++++ Records supplied ++++
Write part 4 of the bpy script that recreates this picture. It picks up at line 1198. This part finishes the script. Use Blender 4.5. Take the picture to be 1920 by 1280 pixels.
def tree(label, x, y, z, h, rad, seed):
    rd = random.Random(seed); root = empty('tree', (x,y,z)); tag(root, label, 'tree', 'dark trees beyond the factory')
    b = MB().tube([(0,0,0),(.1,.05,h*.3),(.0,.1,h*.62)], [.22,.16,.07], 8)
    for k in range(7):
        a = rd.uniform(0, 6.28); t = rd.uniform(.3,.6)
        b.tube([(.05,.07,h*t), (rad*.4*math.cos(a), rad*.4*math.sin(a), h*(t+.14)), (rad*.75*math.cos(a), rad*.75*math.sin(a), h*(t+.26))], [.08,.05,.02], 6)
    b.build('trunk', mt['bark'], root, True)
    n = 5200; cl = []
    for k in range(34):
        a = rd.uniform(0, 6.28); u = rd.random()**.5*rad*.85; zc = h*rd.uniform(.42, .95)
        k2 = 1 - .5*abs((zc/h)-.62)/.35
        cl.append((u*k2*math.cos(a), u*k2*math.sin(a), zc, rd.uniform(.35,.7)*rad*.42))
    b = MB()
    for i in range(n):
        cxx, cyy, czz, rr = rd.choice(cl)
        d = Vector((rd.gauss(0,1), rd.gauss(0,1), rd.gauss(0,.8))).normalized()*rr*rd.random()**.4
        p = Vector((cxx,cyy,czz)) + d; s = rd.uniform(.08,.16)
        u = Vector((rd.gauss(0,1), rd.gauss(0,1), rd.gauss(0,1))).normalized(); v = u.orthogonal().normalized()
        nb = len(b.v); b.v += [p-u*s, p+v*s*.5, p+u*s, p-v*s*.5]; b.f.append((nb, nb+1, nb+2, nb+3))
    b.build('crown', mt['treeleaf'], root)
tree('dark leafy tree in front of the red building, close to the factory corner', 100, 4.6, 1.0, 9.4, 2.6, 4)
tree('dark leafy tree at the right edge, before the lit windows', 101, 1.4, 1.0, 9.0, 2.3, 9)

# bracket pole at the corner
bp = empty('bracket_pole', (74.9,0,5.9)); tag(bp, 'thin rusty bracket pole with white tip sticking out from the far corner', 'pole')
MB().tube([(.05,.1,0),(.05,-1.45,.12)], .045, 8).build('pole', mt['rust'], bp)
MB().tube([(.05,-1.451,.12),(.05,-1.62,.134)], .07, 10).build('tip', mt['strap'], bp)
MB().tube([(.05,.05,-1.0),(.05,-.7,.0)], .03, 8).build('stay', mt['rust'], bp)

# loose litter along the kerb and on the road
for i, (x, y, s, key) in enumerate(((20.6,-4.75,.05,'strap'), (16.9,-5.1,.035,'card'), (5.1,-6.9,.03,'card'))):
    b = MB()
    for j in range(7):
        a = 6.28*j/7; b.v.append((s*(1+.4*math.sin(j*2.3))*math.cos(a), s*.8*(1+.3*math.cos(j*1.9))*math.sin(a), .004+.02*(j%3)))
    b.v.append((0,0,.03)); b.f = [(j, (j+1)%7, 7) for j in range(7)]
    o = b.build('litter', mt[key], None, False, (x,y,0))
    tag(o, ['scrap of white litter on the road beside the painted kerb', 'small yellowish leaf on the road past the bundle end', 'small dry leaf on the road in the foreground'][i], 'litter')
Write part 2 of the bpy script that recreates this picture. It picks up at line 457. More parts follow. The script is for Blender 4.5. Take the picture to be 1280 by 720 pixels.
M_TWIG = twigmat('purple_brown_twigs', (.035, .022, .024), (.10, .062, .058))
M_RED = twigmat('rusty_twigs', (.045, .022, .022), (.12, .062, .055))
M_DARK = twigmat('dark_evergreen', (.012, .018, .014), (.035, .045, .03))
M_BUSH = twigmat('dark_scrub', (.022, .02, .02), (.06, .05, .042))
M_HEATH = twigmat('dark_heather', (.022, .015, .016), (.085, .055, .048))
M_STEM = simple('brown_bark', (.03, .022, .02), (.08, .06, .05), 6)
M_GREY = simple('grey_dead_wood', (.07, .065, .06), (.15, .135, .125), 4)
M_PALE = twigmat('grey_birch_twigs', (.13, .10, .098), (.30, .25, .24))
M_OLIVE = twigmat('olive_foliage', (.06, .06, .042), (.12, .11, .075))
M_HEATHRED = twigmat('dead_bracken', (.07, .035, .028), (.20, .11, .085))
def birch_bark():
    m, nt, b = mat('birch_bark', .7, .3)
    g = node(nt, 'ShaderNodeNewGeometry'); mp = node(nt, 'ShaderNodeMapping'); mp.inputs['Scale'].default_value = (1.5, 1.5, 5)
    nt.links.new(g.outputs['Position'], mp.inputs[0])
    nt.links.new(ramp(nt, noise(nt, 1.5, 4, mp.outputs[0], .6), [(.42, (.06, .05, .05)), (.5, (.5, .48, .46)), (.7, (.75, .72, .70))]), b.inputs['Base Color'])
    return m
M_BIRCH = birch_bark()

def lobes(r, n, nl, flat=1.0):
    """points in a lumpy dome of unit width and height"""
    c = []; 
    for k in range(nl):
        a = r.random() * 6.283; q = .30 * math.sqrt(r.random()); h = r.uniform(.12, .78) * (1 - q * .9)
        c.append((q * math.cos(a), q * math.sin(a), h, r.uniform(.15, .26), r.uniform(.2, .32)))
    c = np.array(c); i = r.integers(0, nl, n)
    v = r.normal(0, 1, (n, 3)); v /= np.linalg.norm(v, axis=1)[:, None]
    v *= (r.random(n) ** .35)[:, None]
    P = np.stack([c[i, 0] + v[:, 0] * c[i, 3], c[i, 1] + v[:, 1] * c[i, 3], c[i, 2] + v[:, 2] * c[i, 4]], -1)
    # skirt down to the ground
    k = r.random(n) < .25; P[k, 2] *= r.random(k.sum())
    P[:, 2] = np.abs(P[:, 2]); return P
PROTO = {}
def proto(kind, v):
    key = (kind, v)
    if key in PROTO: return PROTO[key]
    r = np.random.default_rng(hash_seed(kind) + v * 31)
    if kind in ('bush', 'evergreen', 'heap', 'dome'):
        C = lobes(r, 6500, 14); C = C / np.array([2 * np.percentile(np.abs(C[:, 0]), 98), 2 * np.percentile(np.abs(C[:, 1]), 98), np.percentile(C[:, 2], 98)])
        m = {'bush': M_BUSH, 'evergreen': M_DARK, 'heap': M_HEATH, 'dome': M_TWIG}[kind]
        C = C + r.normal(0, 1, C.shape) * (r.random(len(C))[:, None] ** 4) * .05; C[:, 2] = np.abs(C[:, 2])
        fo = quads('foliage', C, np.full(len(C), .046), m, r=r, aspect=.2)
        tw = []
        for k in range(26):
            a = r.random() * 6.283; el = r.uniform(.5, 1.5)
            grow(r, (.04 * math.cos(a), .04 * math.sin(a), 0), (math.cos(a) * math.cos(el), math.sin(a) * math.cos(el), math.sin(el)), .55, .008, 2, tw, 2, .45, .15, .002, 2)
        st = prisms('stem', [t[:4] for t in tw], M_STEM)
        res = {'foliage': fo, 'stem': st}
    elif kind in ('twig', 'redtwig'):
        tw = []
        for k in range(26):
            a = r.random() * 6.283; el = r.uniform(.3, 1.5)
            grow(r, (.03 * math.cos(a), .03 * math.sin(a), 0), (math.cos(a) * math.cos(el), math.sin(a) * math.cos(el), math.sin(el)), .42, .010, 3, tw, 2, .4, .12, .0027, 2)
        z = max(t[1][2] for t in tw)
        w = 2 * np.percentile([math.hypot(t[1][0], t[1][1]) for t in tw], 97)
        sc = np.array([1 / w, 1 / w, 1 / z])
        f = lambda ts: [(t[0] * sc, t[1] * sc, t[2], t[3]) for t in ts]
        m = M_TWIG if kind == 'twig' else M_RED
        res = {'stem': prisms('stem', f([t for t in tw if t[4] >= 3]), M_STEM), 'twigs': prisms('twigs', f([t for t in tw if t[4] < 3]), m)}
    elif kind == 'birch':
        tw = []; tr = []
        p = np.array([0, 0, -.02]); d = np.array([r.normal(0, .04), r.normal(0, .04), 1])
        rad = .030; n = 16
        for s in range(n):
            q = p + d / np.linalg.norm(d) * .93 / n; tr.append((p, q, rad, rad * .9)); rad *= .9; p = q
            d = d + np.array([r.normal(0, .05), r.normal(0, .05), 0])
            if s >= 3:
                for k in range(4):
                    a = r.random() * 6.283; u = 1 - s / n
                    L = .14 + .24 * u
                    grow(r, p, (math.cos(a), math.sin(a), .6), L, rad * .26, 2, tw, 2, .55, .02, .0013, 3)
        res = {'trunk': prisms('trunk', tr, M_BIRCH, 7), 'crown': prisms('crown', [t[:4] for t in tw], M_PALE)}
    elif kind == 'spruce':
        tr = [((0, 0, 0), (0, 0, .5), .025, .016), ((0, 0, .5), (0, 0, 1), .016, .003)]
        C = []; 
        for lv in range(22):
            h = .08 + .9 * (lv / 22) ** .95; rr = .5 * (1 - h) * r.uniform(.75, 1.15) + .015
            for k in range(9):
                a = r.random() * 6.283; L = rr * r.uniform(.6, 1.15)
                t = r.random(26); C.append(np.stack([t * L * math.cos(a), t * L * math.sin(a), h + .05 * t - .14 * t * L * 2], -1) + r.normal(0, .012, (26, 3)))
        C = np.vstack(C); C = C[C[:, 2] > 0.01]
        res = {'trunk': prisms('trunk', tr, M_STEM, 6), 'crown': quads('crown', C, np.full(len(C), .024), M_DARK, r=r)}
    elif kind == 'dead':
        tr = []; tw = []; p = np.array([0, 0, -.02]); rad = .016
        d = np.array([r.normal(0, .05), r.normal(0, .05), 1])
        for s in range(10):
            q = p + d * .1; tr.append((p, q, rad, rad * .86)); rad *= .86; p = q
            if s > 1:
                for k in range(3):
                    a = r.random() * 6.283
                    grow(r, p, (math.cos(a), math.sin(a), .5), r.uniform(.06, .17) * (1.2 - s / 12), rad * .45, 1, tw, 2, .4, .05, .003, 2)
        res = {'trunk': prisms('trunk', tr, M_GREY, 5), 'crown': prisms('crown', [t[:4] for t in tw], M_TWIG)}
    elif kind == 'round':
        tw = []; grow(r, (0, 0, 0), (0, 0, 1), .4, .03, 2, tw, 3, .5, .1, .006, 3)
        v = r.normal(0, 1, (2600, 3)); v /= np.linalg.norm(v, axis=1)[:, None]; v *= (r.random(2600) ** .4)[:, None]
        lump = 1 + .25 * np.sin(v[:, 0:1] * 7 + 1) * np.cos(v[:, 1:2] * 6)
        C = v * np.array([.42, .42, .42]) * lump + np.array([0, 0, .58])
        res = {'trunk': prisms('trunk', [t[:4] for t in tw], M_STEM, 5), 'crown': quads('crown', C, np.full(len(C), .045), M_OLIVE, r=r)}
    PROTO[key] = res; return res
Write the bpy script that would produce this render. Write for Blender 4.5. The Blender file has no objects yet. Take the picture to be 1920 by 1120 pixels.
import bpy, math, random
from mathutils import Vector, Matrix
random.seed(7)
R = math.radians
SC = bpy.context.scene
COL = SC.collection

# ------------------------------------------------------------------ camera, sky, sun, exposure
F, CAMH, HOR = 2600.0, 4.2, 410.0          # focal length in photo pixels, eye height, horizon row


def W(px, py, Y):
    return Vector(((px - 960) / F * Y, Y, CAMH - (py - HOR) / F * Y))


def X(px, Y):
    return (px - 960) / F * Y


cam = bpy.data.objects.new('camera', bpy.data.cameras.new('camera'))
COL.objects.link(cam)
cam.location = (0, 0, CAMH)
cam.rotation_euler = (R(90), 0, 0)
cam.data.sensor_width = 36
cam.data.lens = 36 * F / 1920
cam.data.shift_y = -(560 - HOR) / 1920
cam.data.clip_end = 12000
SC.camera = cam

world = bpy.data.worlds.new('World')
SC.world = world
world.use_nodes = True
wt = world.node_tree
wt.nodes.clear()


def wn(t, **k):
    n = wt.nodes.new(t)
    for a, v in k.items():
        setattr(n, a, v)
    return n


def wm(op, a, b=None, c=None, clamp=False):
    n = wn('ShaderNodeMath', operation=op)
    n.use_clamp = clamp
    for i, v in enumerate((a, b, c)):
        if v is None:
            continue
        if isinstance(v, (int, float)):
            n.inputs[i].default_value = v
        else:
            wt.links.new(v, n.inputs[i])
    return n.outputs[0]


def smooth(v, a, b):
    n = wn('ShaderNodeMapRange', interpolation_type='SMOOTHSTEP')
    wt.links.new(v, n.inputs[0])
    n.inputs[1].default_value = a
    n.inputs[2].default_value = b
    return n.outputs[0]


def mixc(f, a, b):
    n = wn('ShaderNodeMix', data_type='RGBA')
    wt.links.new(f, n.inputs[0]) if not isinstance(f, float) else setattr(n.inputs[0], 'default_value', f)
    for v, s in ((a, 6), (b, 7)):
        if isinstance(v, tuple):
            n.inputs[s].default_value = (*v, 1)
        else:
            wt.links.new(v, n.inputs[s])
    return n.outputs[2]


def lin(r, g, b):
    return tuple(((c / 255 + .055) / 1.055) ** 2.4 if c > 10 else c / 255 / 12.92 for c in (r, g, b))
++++
• [Goal]
Write out again, exactly, the lines from the one holding "Write the bpy" through the end of the listing, with both ends included.

• [Problem solution]
Write the bpy script that would produce this render. Write for Blender 4.5. The Blender file has no objects yet. Take the picture to be 1920 by 1120 pixels.
import bpy, math, random
from mathutils import Vector, Matrix
random.seed(7)
R = math.radians
SC = bpy.context.scene
COL = SC.collection

# ------------------------------------------------------------------ camera, sky, sun, exposure
F, CAMH, HOR = 2600.0, 4.2, 410.0          # focal length in photo pixels, eye height, horizon row


def W(px, py, Y):
    return Vector(((px - 960) / F * Y, Y, CAMH - (py - HOR) / F * Y))


def X(px, Y):
    return (px - 960) / F * Y


cam = bpy.data.objects.new('camera', bpy.data.cameras.new('camera'))
COL.objects.link(cam)
cam.location = (0, 0, CAMH)
cam.rotation_euler = (R(90), 0, 0)
cam.data.sensor_width = 36
cam.data.lens = 36 * F / 1920
cam.data.shift_y = -(560 - HOR) / 1920
cam.data.clip_end = 12000
SC.camera = cam

world = bpy.data.worlds.new('World')
SC.world = world
world.use_nodes = True
wt = world.node_tree
wt.nodes.clear()


def wn(t, **k):
    n = wt.nodes.new(t)
    for a, v in k.items():
        setattr(n, a, v)
    return n


def wm(op, a, b=None, c=None, clamp=False):
    n = wn('ShaderNodeMath', operation=op)
    n.use_clamp = clamp
    for i, v in enumerate((a, b, c)):
        if v is None:
            continue
        if isinstance(v, (int, float)):
            n.inputs[i].default_value = v
        else:
            wt.links.new(v, n.inputs[i])
    return n.outputs[0]


def smooth(v, a, b):
    n = wn('ShaderNodeMapRange', interpolation_type='SMOOTHSTEP')
    wt.links.new(v, n.inputs[0])
    n.inputs[1].default_value = a
    n.inputs[2].default_value = b
    return n.outputs[0]


def mixc(f, a, b):
    n = wn('ShaderNodeMix', data_type='RGBA')
    wt.links.new(f, n.inputs[0]) if not isinstance(f, float) else setattr(n.inputs[0], 'default_value', f)
    for v, s in ((a, 6), (b, 7)):
        if isinstance(v, tuple):
            n.inputs[s].default_value = (*v, 1)
        else:
            wt.links.new(v, n.inputs[s])
    return n.outputs[2]


def lin(r, g, b):
    return tuple(((c / 255 + .055) / 1.055) ** 2.4 if c > 10 else c / 255 / 12.92 for c in (r, g, b))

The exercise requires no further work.